Picture a flea on Pluto's surface as seen through a telescope. This gives you some idea of the feat pulled off by astronomers, who managed to distinguish between spots of light on a 20-kilometre (about 12.5 mile) wide pulsar 6,500 light years away.
The result is mind-blowing on its own, but the physical processes behind the observation could help add much needed detail to one of the biggest mysteries in astronomy.
Canadian astronomers took advantage of a unique characteristic that magnified the spectrum of a pulsar's beams just enough to allow them to differentiate their positions.
To understand this phenomenon, it helps knowing more about a far distant marriage made in hell. The pulsar PSR B1957+20 is a monster. Discovered thirty years ago, if it isn't the most massive object of its kind, it's up there with the record heavyweights.
A neutron star packed into a space no bigger than a large town, this beast spins several hundred times per second as it moves quickly around another, colder star in a roughly nine-hour orbit.
Like all pulsing stars of this nature, it flickers thanks to intense magnetic fields channelling electromagnetic radiation into two cones of incredibly intense radio waves.
If that's not metal enough for you, this beast of a star is slowly eating away at its companion.
For this reason PSR B1957+20 earned the nickname black widow – a pulsar now famous as the first in a class of neutron stars that chew away at a partner star with their radiation.
The distance between the pulsar and the larger brown dwarf is a few times that of Earth to the Moon – just close enough to allow an intense beam of pulsar radiation to bake its companion to temperatures matching those of our own Sun's heat.
The result is a cloud of plasma rising from the brown dwarf's surface into space, creating a diffuse shell of gas.
Much as starlight twinkles in our atmosphere, the light from the black widow pulsar distorts through changes in the plasma's densities as it orbits, offering astronomers the opportunity to get a closer look at its emission spectrum.
"The gas is acting like a magnifying glass right in front of the pulsar," says the study's lead author Robert Main from the University of Toronto.
"We are essentially looking at the pulsar through a naturally occurring magnifier which periodically allows us to see the two regions separately."
Demonstrating the feasibility of using a cloud of plasma to magnify light in this way is worthy of celebration on its own, but there was an added bonus to the discovery.
The structure of the frequencies in the pulsar's emissions looks a lot like those in something called FRB 121102 – an example of a microsecond blip of radiation known as a fast radio burst.
Fast radio bursts are typically seen just once, though FRB 121102 has become an interesting exception by putting on a repeat show. It's also polarised, lending further clues to its origin.
Still, tantalising hints aside, astronomers are yet to nail down the cause of this phenomenon.
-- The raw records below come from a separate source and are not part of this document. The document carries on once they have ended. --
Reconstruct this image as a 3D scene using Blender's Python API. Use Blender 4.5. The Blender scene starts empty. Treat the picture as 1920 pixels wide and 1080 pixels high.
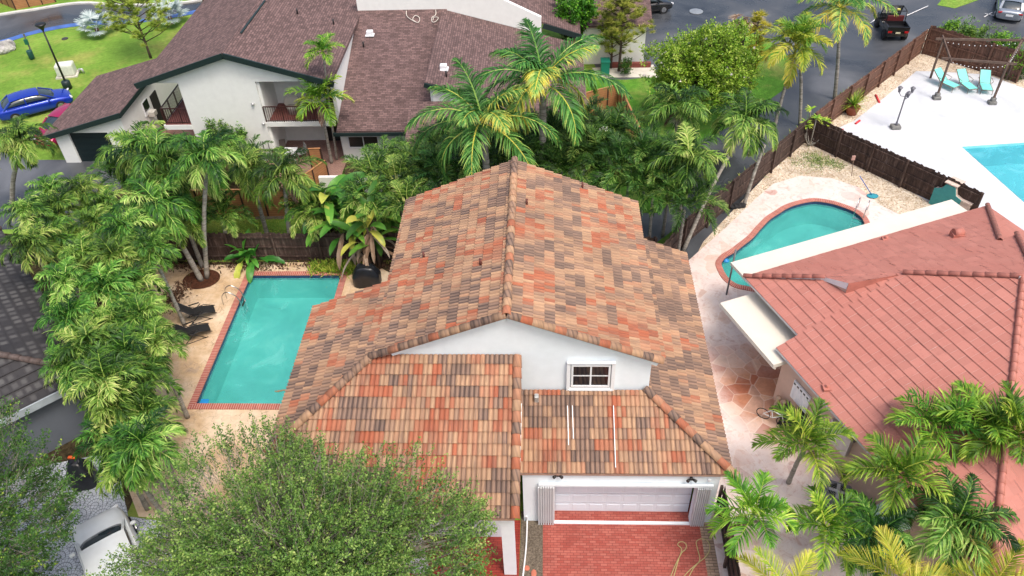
import bpy, bmesh, math, random
import numpy as np
from mathutils import Vector, Matrix
random.seed(7); RNG = np.random.default_rng(7)
SC = bpy.context.scene
COL = SC.collection
PI = math.pi
# ------------------------------------------------------------------ camera
FPX = 1495.0; CAMH = 26.1
_n = np.array([69., 1696., FPX]); _n /= np.linalg.norm(_n)
_d = np.array([62., -1320., FPX]); _d -= _n*(_d@_n); _d /= np.linalg.norm(_d)
RW = np.array([np.cross(_d, -_n), _d, -_n])
cd = bpy.data.cameras.new('camera'); cam = bpy.data.objects.new('camera', cd); COL.objects.link(cam)
cd.sensor_width = 36; cd.lens = 36*FPX/1920; cd.clip_end = 2000; cd.clip_start = .1
M = Matrix.Identity(4)
for r in range(3):
    M[r][0] = RW[r][0]; M[r][1] = -RW[r][1]; M[r][2] = -RW[r][2]
M[0][3] = 0; M[1][3] = 0; M[2][3] = CAMH
cam.matrix_world = M
SC.camera = cam
# ------------------------------------------------------------------ light
SUN_EL, SUN_AZ = math.radians(64), math.radians(140)   # azimuth from +Y clockwise
w = bpy.data.worlds.new("World"); SC.world = w; w.use_nodes = True
nt = w.node_tree; bg = nt.nodes['Background']
sky = nt.nodes.new('ShaderNodeTexSky'); sky.sky_type = 'NISHITA'; sky.sun_disc = False
sky.sun_elevation = SUN_EL; sky.sun_rotation = SUN_AZ
sky.air_density = 1.0; sky.dust_density = 6.0; sky.ozone_density = 0.6
nt.links.new(sky.outputs[0], bg.inputs[0]); bg.inputs[1].default_value = 0.15
sl = bpy.data.lights.new('sun', 'SUN'); so = bpy.data.objects.new('sun', sl); COL.objects.link(so)
sl.energy = 1.15; sl.angle = math.radians(14); sl.color = (1, .95, .88)
sd = Vector((math.sin(SUN_AZ)*math.cos(SUN_EL), math.cos(SUN_AZ)*math.cos(SUN_EL), math.sin(SUN_EL)))
so.rotation_euler = sd.to_track_quat('Z', 'Y').to_euler(); so.location = (0, -10, 60)
SC.view_settings.view_transform = 'Standard'; SC.view_settings.look = 'None'
SC.view_settings.exposure = 0.56; SC.view_settings.gamma = 1
# ------------------------------------------------------------------ helpers
def P(u, v, z=0.0):
    r = RW@np.array([u-960., v-540., FPX]); t = (z-CAMH)/r[2]
    return (r[0]*t, r[1]*t, z)
def PY(u, v, Y):
    r = RW@np.array([u-960., v-540., FPX]); t = Y/r[1]
    return (r[0]*t, Y, r[2]*t+CAMH)
def V(*a): return Vector(a)
def tag(o, label=None, cat=None, group=None, kind=None):
    if label: o['label'] = label
    if cat: o['category'] = cat
    if group: o['group'] = group
    if kind: o['kind'] = kind
    return o
def thing(name, label, cat, loc=(0, 0, 0), rz=0, group=None):
    o = bpy.data.objects.new(name, None); COL.objects.link(o)
    o.location = loc; o.rotation_euler = (0, 0, rz); o.empty_display_size = .3
    return tag(o, label, cat, group)
def link(name, me, m, parent=None):
    o = bpy.data.objects.new(name, me); COL.objects.link(o)
    if m is not None and len(me.materials) == 0: me.materials.append(m)
    if parent is not None: o.parent = parent
    return o
def arr_mesh(name, v, f, m=None, parent=None, smooth=False, fattr=None, uv=None, link_it=True, off=None):
    """v (N,3); f (M,3 or 4) arrays; fattr dict name->(M,) floats; uv (M*k,2)"""
    v = np.asarray(v, dtype=np.float32).reshape(-1, 3); f = np.asarray(f, dtype=np.int32)
    if off is not None: v = v-np.array(off, dtype=np.float32)
    k = f.shape[1]; me = bpy.data.meshes.new(name)
    me.vertices.add(len(v)); me.vertices.foreach_set('co', v.ravel())
    me.loops.add(f.size); me.loops.foreach_set('vertex_index', f.ravel())
    me.polygons.add(len(f)); me.polygons.foreach_set('loop_start', np.arange(0, f.size, k, dtype=np.int32))
    me.polygons.foreach_set('loop_total', np.full(len(f), k, dtype=np.int32))
    me.polygons.foreach_set('use_smooth', np.full(len(f), bool(smooth)))
    if uv is not None:
        l = me.uv_layers.new(name='UVMap'); l.data.foreach_set('uv', np.asarray(uv, dtype=np.float32).ravel())
    if fattr:
        for n, a in fattr.items():
            at = me.attributes.new(n, 'FLOAT', 'FACE'); at.data.foreach_set('value', np.asarray(a, dtype=np.float32))
    me.update(calc_edges=True); me.validate()
    if m is not None: me.materials.append(m)
    if not link_it: return me
    return link(name, me, None, parent)
class MB:
    """collects shapes, then links them as ONE mesh object"""
    def __init__(s, off=(0, 0, 0)): s.bm = bmesh.new(); s.uv = s.bm.loops.layers.uv.new('UVMap'); s.off = Vector(off)
    def poly(s, pts, uvf=None):
        vs = [s.bm.verts.new(Vector(p)-s.off) for p in pts]
        f = s.bm.faces.new(vs)
        if uvf:
            for l, p in zip(f.loops, pts): l[s.uv].uv = uvf(Vector(p))
        return f
    def box(s, c, d, rz=0, rot=None, bev=0):
        """c centre, d full size"""
        mt = Matrix.Translation(Vector(c)-s.off) @ (rot.to_4x4() if rot is not None else Matrix.Rotation(rz, 4, 'Z')) @ Matrix.Diagonal((d[0], d[1], d[2], 1))
        r = bmesh.ops.create_cube(s.bm, size=1, matrix=mt)
        if bev:
            es = list({e for v in r['verts'] for e in v.link_edges})
            bmesh.ops.bevel(s.bm, geom=es, offset=bev, segments=2, affect='EDGES', profile=.5)
        return s
    def bar(s, a, b, w, h=None, up=(0, 0, 1)):
        a = Vector(a); b = Vector(b); h = h or w; d = b-a; L = d.length
        if L < 1e-6: return s
        z = d.normalized(); u = Vector(up)
        if abs(z.dot(u)) > .98: u = Vector((0, 1, 0))
        x = u.cross(z).normalized(); y = z.cross(x)
        rot = Matrix((x, y, z)).transposed()
        return s.box((a+b)/2, (w, h, L), rot=rot)
    def tube(s, pts, r, n=8, cap=True):
        pts = [Vector(p)-s.off for p in pts]; rs = r if isinstance(r, (list, tuple)) else [r]*len(pts)
        rings = []; prev = None
        for i, p in enumerate(pts):
            d = (pts[min(i+1, len(pts)-1)]-pts[max(i-1, 0)]).normalized()
            if prev is None:
                u = Vector((0, 0, 1)) if abs(d.z) < .9 else Vector((1, 0, 0))
                x = d.cross(u).normalized()
            else: x = (prev-d*prev.dot(d)).normalized()
            prev = x; y = d.cross(x)
            rings.append([s.bm.verts.new(p+(x*math.cos(2*PI*k/n)+y*math.sin(2*PI*k/n))*rs[i]) for k in range(n)])
        for a, b in zip(rings[:-1], rings[1:]):
            for k in range(n):
                f = s.bm.faces.new((a[k], a[(k+1) % n], b[(k+1) % n], b[k])); f.smooth = True
        if cap: s.bm.faces.new(rings[0][::-1]); s.bm.faces.new(rings[-1])
        return s
    def lathe(s, c, prof, n=16, smooth=True):
        """prof list of (r,z) from bottom to top"""
        c = Vector(c)-s.off; rings = []
        for r, z in prof:
            rings.append([s.bm.verts.new(c+Vector((r*math.cos(2*PI*k/n), r*math.sin(2*PI*k/n), z))) for k in range(n)])
        for a, b in zip(rings[:-1], rings[1:]):
            for k in range(n):
                f = s.bm.faces.new((a[k], a[(k+1) % n], b[(k+1) % n], b[k])); f.smooth = smooth
        s.bm.faces.new(rings[0][::-1]); s.bm.faces.new(rings[-1]); return s
    def prism(s, pts, h, dirv=(0, 0, -1)):
        """closed polygon pts (3D, top) extruded by h along dirv"""
        d = Vector(dirv)*h
        a = [s.bm.verts.new(Vector(p)-s.off) for p in pts]; b = [s.bm.verts.new(Vector(p)-s.off+d) for p in pts]
        n = len(a)
        for k in range(n): s.bm.faces.new((a[k], a[(k+1) % n], b[(k+1) % n], b[k]))
        s.bm.faces.new(a); s.bm.faces.new(b[::-1]); return s
    def grid(s, fn, nu, nv, smooth=True, closeu=False):
        vs = [[s.bm.verts.new(Vector(fn(i/(nu if closeu else nu-1), j/(nv-1)))-s.off) for j in range(nv)] for i in range(nu)]
        for i in range(nu if closeu else nu-1):
            for j in range(nv-1):
                f = s.bm.faces.new((vs[i][j], vs[(i+1) % nu][j], vs[(i+1) % nu][j+1], vs[i][j+1])); f.smooth = smooth
        return vs
    def build(s, name, m, parent=None, merge=False, bev=0, recalc=True):
        if merge: bmesh.ops.remove_doubles(s.bm, verts=s.bm.verts, dist=1e-4)
        if recalc: bmesh.ops.recalc_face_normals(s.bm, faces=s.bm.faces)
        me = bpy.data.meshes.new(name); s.bm.to_mesh(me); s.bm.free()
        o = link(name, me, m, parent)
        if bev:
            b = o.modifiers.new('bev', 'BEVEL'); b.width = bev; b.segments = 2; b.limit_method = 'ANGLE'
        return o
def copy_tree(o, parent=None, loc=None, rz=None, sc=None):
    c = o.copy(); COL.objects.link(c); c.parent = parent
    if loc is not None: c.location = loc
    if rz is not None: c.rotation_euler = (0, 0, rz)
    if sc is not None: c.scale = (sc, sc, sc) if not isinstance(sc, tuple) else sc
    for ch in o.children: copy_tree(ch, c)
    return c
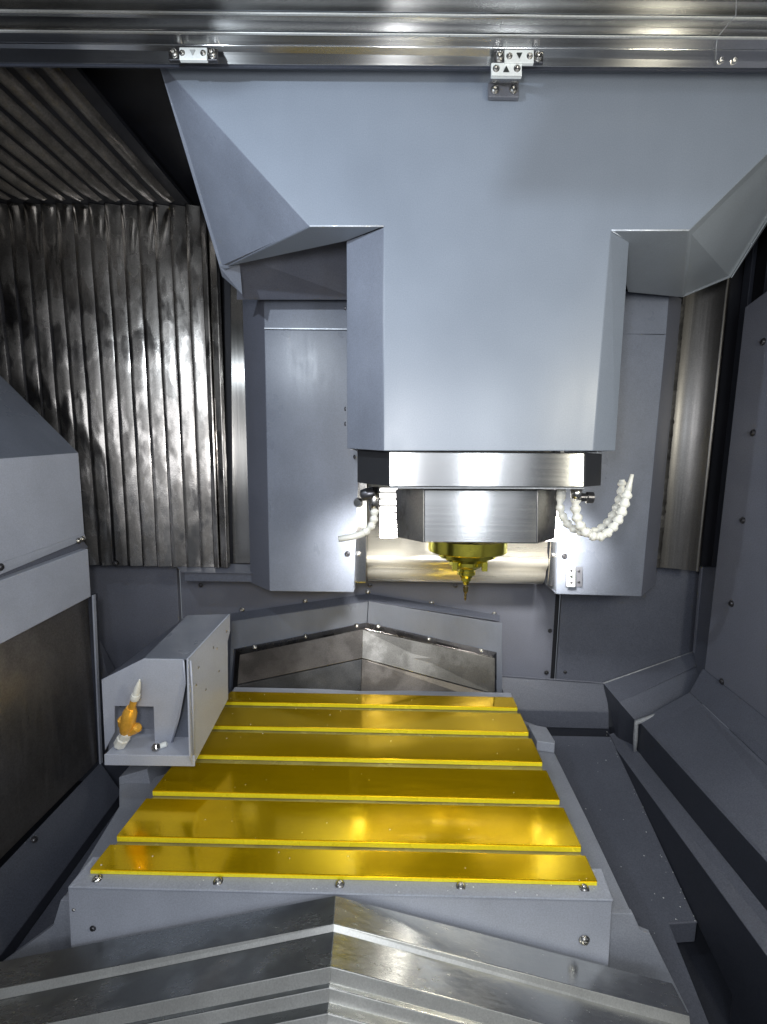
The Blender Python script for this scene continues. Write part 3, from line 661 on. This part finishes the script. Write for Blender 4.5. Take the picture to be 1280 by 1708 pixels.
bolt(tb, P(975, 1568, ya-.001), r=.0075); bolt(tb, P(155, 1549, ya-.001), r=.0042, m='bolt_dark'); bolt(tb, P(123, 1518, ya-.001), r=.0022)
for px in (527, 683, 735, 838): 
    c_ = PZ(px, 1161+.014*(px-527), zl+.0025)
    slab('drain_notch', [c_+Vector((-.012, -.008, 0)), c_+Vector((.012, -.008, 0)), c_+Vector((.012, .008, 0)), c_+Vector((-.012, .008, 0))], (0, 0, .0015), 'ink', tb, 0)
slab('bed_block', [(XL+.01, yr[-1][0]+.03, ZT-.0235), (XR-.01, yr[-1][0]+.03, ZT-.0235), (XR-.01, yb_, ZT-.0235), (XL+.01, yb_, ZT-.0235)], (0, 0, -.05), 'cast', tb, 0)
# saddle below
zs = ZT-.075
sd = thing('table_saddle', ((XL+XR)/2, 1.0, zs-.1), 'broad light grey saddle under the yellow table, its edge running along both sides', 'saddle')
YQ = ya+.035
def xz(px, Y, z):                              # x on the line of depth Y and height z seen in picture column px
    v = PZ(px, 1500, z); return P(px, 1500, Y).x
SL = [PZ(870, 1200, zs), PZ(903, 1213, zs), PZ(925, 1255, zs), PZ(980, 1366, zs)]
q = SL[-1]; q2 = PZ(1060, 1535, zs); SL.append(q+(q2-q)*((YQ-q.y)/(q2.y-q.y)))
LL = [PZ(112, 1470, zs), PZ(199, 1345, zs), PZ(199, 1310, zs), PZ(300, 1285, zs), PZ(420, 1180, zs)]
LL[0] = Vector((P(103, 1490, YQ).x, YQ, zs))
slab('saddle_top', SL + LL, (0, 0, -.10), 'cast_side', sd, .002)
fr = SL[-1]
U_ = Vector((0, -.004, .003))
slab('front_plate', [fr+U_, P(1069, 1553, YQ-.004), P(1086, 1560, YQ-.004), P(1150, 1690, YQ-.004), P(980, 1690, YQ-.004), Vector((fr.x-.12, YQ, zs))+U_], (0, .01, 0), 'cast_side', sd, .001)
slab('front_plate', [LL[0]+U_, P(88, 1545, YQ-.004), P(-60, 1655, YQ-.004), P(-60, 1720, YQ-.004), P(190, 1690, YQ-.004), Vector((LL[0].x+.12, YQ, zs))+U_], (0, .01, 0), 'cast_side', sd, .001)
slab('end_lug', [PZ(880, 1207, zs+.03), PZ(912, 1213, zs+.03), PZ(926, 1236, zs+.03), PZ(926, 1240, zs+.03), PZ(896, 1236, zs+.03)], (0, 0, -.029), 'cast', sd, .002)
slab('side_block', [P(198, 1297, 1.02), P(245, 1283, 1.02), P(262, 1360, 1.02), P(200, 1362, 1.02)], (0, .10, 0), 'cast_side', sd, .002)
for px, py in ((1068, 1553), (1085, 1561)): bolt(sd, P(px, py, YQ-.001), r=.0022)

# ================================================================== FRONT WAY COVER
wc = thing('front_way_cover', P(552, 1640, .55), 'roof shaped telescopic stainless cover with a centre ridge in front of the table', 'way cover', 'telescopic way covers')
Yk = ya-.008
rid = lambda y: 560-15*(y-1492)/216
zk = P(rid(1494), 1494, Yk).z
a0 = P(560, 1494, Yk); sL = P(118, 1581, Yk); sR = P(1120, 1640, Yk)
slopeL = (sL.z-a0.z)/(sL.x-a0.x); slopeR = (sR.z-a0.z)/(sR.x-a0.x)
plates = [(1541, 1548), (1612, 1632), (1647, 1664), (1690, 1705), (1745, 1765), (1850, 1875)]
drop_out = [.016, .020, .014, .014, .018, .02]  # how far each plate stands above the next at its outer end
sl_ = dict(left=slopeL, right=slopeR)
for n_, (yf_, ys_) in enumerate(plates):
    q = PZ(rid(yf_), yf_, zk); Yn2 = q.y; zn = P(rid(ys_), ys_, Yn2).z
    rx0 = a0.x if n_ == 0 else rx1
    rx1 = q.x; back = 0 if n_ == 0 else .03
    for side in ('left', 'right'):
        sl = sl_[side]; xo = -.80 if side == 'left' else sR.x+.002
        A = Vector((rx0, Yk+back, zk)); B = Vector((rx1, Yn2, zk))
        C = Vector((xo, Yn2, zk+sl*(xo-rx1))); D = Vector((xo, Yk+back, zk+sl*(xo-rx0)))
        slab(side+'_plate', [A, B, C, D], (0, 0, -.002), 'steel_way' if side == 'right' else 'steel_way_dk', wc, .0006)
        h = zk-zn; ho = max(h, drop_out[n_])
        slab(side+'_lip', [B+Vector((0, -.0005, -.0005)), C+Vector((0, -.0005, -.0005)), C+Vector((0, -.0065, -ho)), B+Vector((0, -.0065, -h))], (0, .002, 0), 'lip_steel', wc, .0008)
        sl_[side] = (zk+sl*(xo-rx1)-ho-zn)/(xo-rx1)
    Yk, zk = Yn2-.006, zn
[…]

While PSR B1957+20 isn't a known source of fast radio bursts, the fingerprints of this phenomenon in its spectrum is fuelling discussion.
"Many observed properties of FRBs could be explained if they are being amplified by plasma lenses," says Main.
"The properties of the amplified pulses we detected in our study show a remarkable similarity to the bursts from the repeating FRB, suggesting that the repeating FRB may be lensed by plasma in its host galaxy."
As usual, more evidence is needed before anybody can close the case on these mysterious bursts of radio waves.
Now that a method has been established for analysing the light from spinning neutron stars, we mightn't have to wait long our answers.
This research was published in Nature.